Google buys seven robotics firms, tasks Android's Andy Rubin with the creation of our future overlords
Robots. Not tiny green mascots, mind you, but the industrial and time-saving kind that frees humans from the shackles of repetitive motions or delivery logistics, and can automate no-brainer tasks like the sensors that start your windshield wipers when rain pours down. Maybe it's not by accident that this robotic project gets announced just when Amazon's Jeff Bezos was puffing air about unmanned drones delivering your online purchases in the speediest way.
In any case, Google has been quietly ramping up its acquisition of companies that deal with robotics, and has bought seven such tech firms in the last six months alone, including the one that made the camera points of view in "Gravity" possible.

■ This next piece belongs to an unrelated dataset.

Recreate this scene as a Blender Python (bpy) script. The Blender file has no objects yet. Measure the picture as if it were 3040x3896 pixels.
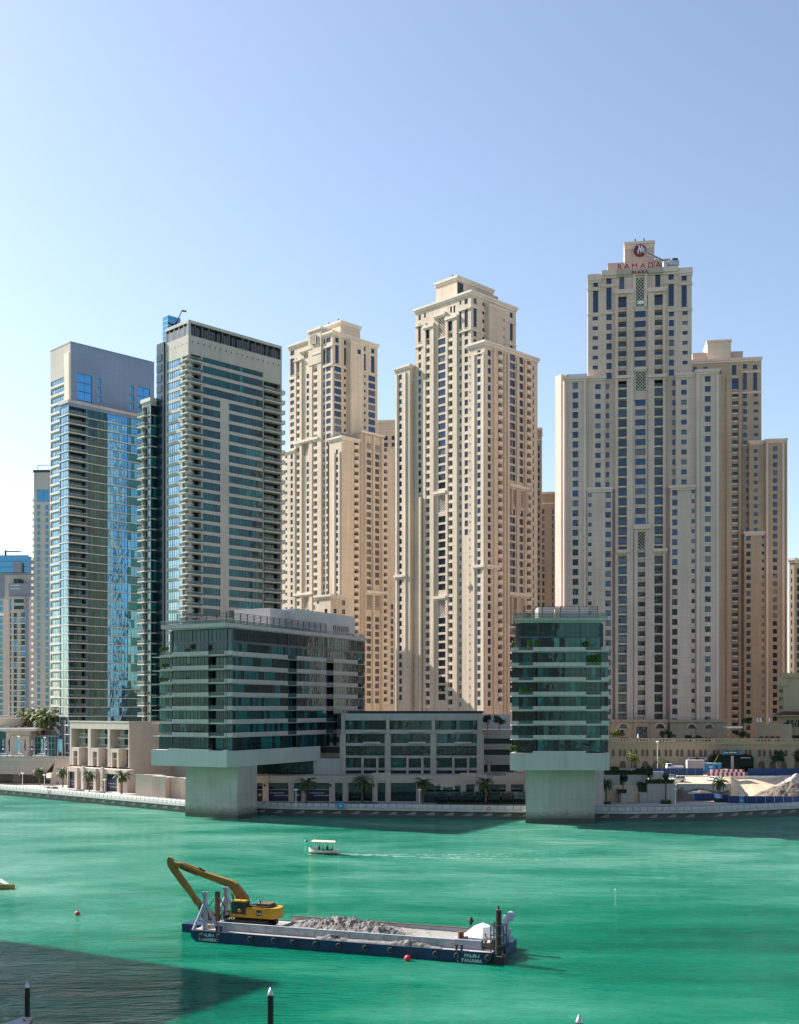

Andy Rubin will be in charge of quite the budget, it seems, although Google didn't disclose numbers, as Larry Page himself took to Google+ to congratulate the ex-Android chief for his future strokes of genius on the way to creating our robotic overlords.
Actually Google's robotics department will be pretty pragmatic, it turns out, with the project eventually ending up in retail products that will be sold to customers, and will have offices in both Palo Alto and Japan (where else) at the beginning. We only hope that we can finally command our humanoid butler from our Android phones. Here are Andy Rubin's comments on the project:
I feel with robotics it’s a green field. We’re building hardware, we’re building software. We’re building systems, so one team will be able to understand the whole stack... Like any moonshot, you have to think of time as a factor. We need enough runway and a 10-year vision.